Historic Hindu marriage bill passed
Sets minimum age for wedding at 18 and breach will lead to jail and fine
Pakistan’s lower house of parliament has passed a landmark bill giving its small Hindu minority the right to register marriages, the last major hurdle on the way to enacting a law aimed at protecting women’s rights.
Activists say that Hindu women have been disproportionately targeted for abduction, forced conversions and rape because their marriages were never officially recognised and therefore not provable in court.

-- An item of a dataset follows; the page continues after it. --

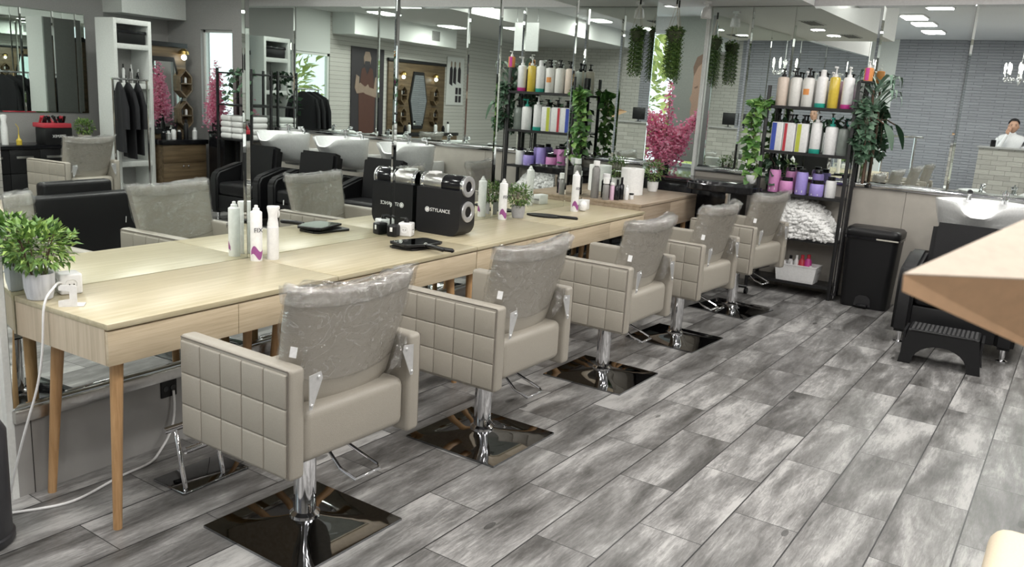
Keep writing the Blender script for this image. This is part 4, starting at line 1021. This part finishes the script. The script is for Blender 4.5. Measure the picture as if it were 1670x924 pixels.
MB().lathe([(.03, 0), (.032, .05), (.01, .08), (.008, .12)], n=18).build('flask', M_gold, o); MB().tube([(0, 0, .12), (0, 0, .2), (-.03, 0, .24)], .004, 8).build('spout', M_gold, o)
o = ob('tool_box', 'black box with white TERMIX lettering and a red brush tray, seen in the mirror', 'box', 5.98, -3.66, cz)
MB().bx(-.17, .17, -.10, .10, 0, .20, .008).build('box', M_blackp, o)
MB().bx(-.19, .16, -.12, .11, .20, .255, .01).build('red_tray', M_red, o)
text('brand_text', 'TERMIX', .05, M_white, o, face((0, .101, .10), 0, 1))
for k in range(14):
    x = -.15+.022*k; MB().tube([(x, random.uniform(-.08, .06), .255), (x+random.uniform(-.03, .03), random.uniform(-.05, .05), .33)], [.012, .017], 8).build('brush', [M_blackg, M_red][k % 3 == 0], o)
potted(0, 0, 0, 'bushy pale-green plant on the black counter by the coats, seen in the mirror', .08, .12, 420, .12, .035, M_leafA, plain('stone_pot', (.45, .42, .36), .8), (1, 1, .8), .8, (6.31, -3.56, cz))

# white open shelving with bottles; dark coats hang from its near end
t = thing('white_shelving', 'white open shelving tower with a dark box and dark bottles, seen in the mirror', 'shelving', (6.715, -3.28, 0), 0)
for x in (-.25, .235): MB().bx(x-.015, x+.03, -.18, .16, 0, 2.25, .002).build('side_panel', M_paint, t)
MB().bx(-.25, .25, -.19, -.18, 0, 2.25).build('back_panel', M_greypaint, t, smooth=False)
for z in (2.22, 1.93, 1.46, .98, .5, .06): MB().bx(-.235, .235, -.18, .158, z-.03, z+.03, .001).build('shelf_board', M_paint, t)
o = ob('storage_box', 'dark box on the top compartment of the white shelving', 'box', 6.72, -3.26, 1.962); MB().bx(-.19, .19, -.12, .12, 0, .15, .01).build('box', M_blackp, o); MB().bx(-.2, .2, -.13, .13, .12, .16, .008).build('lid', M_blackg, o)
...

The National Assembly passed the bill on Monday after 10 months of deliberation. The Senate is expected to pass the law without any significant delay.
Hindus make up approximately 1.6 per cent of Pakistan’s Muslim-majority 190 million population, but have not had any legal mechanisms to register their marriages since independence from Britain in 1947.
Christians, the other main religious minority, have a British law dating back to 1870 regulating their marriages.
The new bill sets the minimum age for marriage for Hindus at 18. The minimum legal age for marriage for citizens of other religions is 18 for men and 16 for women.
Breaking the law regarding the minimum age would result in six months’ jail and a 5,000-rupee (Dh175 or $47) fine. Unicef estimates 21 per cent of women aged 20 to 24 in Pakistan were first married before age 18, with three per cent married before age 16.